Starbucks, must be nice to be rich :P, frankly I have never been too impressed with their coffee, little more bitter than I like. I can understand the grinder noise thing though, the manual is quiet, but takes a good 2-3 min to grind 500 ml cups worth.

Beer inspires me to play and helps me stay forever mediocre or worse. New approaches scare me the same way finding out my house had an entrance I never knew about that has always lacked a lock might.

I did get a new tuner recently that helps me play rather poorly but in tune. My chords sound better than ever now so maybe I'll be inspired to write a new song.


Looking forward to the new song, I am on the verge of buying myself a TC polytune (can check all strings tuning in a single strung, and has a chormatic or strobe display tuner, very neat and nice little stomp, new tech). Beer is always fantastic, I am out OH NO! I will probably go in a few days and do my quarterly restock.

Glad you liked the tunes, there is more, weirder stuff on the way. Although dreamscape is probably one of the weirdest, if not the most out there, Remixing that one was a .... It had all different input levels and the like, things you learn to avoid quickly in the mixing game. (over 2 guitar and 2 bass tracks to make it even more fun)

Re: Lunch Report for July 5th

Mon Jul 05, 2010 6:56 pm

Happy Monday.

My 4th was VERY quiet.
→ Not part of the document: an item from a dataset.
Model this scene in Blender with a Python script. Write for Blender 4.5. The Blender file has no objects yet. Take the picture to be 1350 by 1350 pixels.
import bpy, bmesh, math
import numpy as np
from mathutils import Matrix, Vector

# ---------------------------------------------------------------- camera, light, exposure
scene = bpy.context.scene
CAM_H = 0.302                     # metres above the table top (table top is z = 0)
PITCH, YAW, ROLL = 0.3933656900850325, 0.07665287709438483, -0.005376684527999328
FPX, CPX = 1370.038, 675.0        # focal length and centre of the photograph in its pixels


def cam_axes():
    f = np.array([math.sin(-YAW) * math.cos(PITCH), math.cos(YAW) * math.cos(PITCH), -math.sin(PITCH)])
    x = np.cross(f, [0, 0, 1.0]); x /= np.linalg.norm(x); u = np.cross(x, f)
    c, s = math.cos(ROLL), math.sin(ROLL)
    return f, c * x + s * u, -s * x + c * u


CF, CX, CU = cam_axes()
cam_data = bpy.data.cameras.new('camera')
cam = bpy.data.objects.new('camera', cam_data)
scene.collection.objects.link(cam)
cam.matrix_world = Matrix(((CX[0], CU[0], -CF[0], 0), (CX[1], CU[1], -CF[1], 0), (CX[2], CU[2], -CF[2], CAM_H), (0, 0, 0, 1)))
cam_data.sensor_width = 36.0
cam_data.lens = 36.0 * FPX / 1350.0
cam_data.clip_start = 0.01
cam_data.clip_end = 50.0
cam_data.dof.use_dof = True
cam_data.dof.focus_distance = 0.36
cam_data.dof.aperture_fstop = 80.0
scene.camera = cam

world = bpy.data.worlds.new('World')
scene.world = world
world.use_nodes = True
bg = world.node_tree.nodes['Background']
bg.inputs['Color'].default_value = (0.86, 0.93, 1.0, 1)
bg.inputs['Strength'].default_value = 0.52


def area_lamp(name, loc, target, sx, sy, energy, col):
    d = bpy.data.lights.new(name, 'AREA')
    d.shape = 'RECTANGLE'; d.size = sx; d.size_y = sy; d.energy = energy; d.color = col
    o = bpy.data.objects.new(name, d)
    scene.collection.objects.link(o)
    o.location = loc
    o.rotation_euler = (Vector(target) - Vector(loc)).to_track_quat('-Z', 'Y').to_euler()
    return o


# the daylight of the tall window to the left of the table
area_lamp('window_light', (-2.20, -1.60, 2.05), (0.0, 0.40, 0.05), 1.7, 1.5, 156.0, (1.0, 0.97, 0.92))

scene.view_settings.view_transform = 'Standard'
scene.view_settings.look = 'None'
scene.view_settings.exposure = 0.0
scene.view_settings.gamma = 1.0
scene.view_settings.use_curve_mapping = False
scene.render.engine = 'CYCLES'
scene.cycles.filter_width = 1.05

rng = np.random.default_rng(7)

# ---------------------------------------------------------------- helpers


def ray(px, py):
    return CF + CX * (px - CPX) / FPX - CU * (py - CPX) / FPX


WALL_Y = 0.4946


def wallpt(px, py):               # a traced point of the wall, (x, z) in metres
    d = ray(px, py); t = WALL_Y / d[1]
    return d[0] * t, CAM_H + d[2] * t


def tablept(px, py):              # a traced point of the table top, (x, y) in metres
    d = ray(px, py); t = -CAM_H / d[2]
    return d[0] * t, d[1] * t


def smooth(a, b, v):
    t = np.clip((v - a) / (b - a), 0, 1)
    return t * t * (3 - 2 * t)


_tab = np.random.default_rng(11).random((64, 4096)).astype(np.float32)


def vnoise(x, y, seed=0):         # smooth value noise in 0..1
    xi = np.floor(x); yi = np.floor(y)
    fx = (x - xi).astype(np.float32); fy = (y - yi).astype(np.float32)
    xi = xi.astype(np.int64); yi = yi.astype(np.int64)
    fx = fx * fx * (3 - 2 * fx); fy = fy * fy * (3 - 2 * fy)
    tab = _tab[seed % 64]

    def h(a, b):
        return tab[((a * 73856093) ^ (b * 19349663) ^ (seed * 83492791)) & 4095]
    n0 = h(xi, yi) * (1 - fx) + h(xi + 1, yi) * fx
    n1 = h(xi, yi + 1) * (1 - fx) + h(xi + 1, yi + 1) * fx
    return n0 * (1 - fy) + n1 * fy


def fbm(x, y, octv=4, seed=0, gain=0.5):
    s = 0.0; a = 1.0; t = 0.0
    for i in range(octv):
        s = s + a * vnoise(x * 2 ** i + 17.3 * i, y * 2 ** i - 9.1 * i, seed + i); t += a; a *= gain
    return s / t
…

I'm trying to recover from a fall I took on Wednesday--and we have a gig tomorrow. Not sure how I"m going to be able to play as my left ring finger is still painful and swollen. Never done that before. I've had blisters and even torn nails, but never a sprain like this. Ice, beer, Ibuprofen and Ben-Gay...and pray. It's all I can do.

I'm a big coffee hound. Used to go hang out in the original Starbucks at the Pike Place Market in Seattle back in the early '70s. There were some other roasters I liked too: The Good Coffee Company was a favorite, and The Wet Whisker was an ice cream shop that roasted small amounts of coffee down on Pier 70 in Seattle. Now that I live in Portland, a lot of people rave about local roaster Stumptown Coffee. Unfortunately, a heart arrhythmia has got me switched over to decaf these days--and it's not nearly as much fun.

Inspiration is where you find it. A new romance, or an old photo can easily be the catalyst for a new song. It's easy to get stuck in a rut, in terms of technique, and it takes a fair amount of time, committment and discipline to continue your growth. And you can say that about almost anything in your life.